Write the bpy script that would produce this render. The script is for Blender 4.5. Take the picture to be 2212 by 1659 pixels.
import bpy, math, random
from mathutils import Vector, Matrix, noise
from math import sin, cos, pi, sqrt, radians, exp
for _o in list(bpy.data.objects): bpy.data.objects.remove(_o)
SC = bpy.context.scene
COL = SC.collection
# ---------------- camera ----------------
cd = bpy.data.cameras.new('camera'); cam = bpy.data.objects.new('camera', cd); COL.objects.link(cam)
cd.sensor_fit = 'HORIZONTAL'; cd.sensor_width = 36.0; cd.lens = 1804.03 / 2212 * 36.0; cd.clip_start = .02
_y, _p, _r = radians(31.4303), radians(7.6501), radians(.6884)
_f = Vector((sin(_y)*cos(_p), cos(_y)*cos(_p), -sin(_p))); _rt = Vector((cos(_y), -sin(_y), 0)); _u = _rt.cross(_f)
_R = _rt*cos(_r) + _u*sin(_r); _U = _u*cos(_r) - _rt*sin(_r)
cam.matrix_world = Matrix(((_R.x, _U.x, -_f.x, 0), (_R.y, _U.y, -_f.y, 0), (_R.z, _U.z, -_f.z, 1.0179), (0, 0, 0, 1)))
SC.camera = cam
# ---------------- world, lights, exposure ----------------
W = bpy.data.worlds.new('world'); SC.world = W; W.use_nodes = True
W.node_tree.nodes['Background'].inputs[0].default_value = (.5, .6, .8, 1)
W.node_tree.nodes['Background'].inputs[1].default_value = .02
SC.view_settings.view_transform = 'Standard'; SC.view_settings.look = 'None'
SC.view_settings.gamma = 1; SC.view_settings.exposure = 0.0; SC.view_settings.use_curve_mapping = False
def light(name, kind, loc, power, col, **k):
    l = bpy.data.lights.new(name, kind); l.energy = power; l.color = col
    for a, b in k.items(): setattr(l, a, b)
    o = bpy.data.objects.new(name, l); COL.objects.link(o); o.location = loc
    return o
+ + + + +
Problem description>
Reproduce the material in full, with no word added or dropped.

Written solution>
Write the bpy script that would produce this render. The script is for Blender 4.5. Take the picture to be 2212 by 1659 pixels.
import bpy, math, random
from mathutils import Vector, Matrix, noise
from math import sin, cos, pi, sqrt, radians, exp
for _o in list(bpy.data.objects): bpy.data.objects.remove(_o)
SC = bpy.context.scene
COL = SC.collection
# ---------------- camera ----------------
cd = bpy.data.cameras.new('camera'); cam = bpy.data.objects.new('camera', cd); COL.objects.link(cam)
cd.sensor_fit = 'HORIZONTAL'; cd.sensor_width = 36.0; cd.lens = 1804.03 / 2212 * 36.0; cd.clip_start = .02
_y, _p, _r = radians(31.4303), radians(7.6501), radians(.6884)
_f = Vector((sin(_y)*cos(_p), cos(_y)*cos(_p), -sin(_p))); _rt = Vector((cos(_y), -sin(_y), 0)); _u = _rt.cross(_f)
_R = _rt*cos(_r) + _u*sin(_r); _U = _u*cos(_r) - _rt*sin(_r)
cam.matrix_world = Matrix(((_R.x, _U.x, -_f.x, 0), (_R.y, _U.y, -_f.y, 0), (_R.z, _U.z, -_f.z, 1.0179), (0, 0, 0, 1)))
SC.camera = cam
# ---------------- world, lights, exposure ----------------
W = bpy.data.worlds.new('world'); SC.world = W; W.use_nodes = True
W.node_tree.nodes['Background'].inputs[0].default_value = (.5, .6, .8, 1)
W.node_tree.nodes['Background'].inputs[1].default_value = .02
SC.view_settings.view_transform = 'Standard'; SC.view_settings.look = 'None'
SC.view_settings.gamma = 1; SC.view_settings.exposure = 0.0; SC.view_settings.use_curve_mapping = False
def light(name, kind, loc, power, col, **k):
    l = bpy.data.lights.new(name, kind); l.energy = power; l.color = col
    for a, b in k.items(): setattr(l, a, b)
    o = bpy.data.objects.new(name, l); COL.objects.link(o); o.location = loc
    return o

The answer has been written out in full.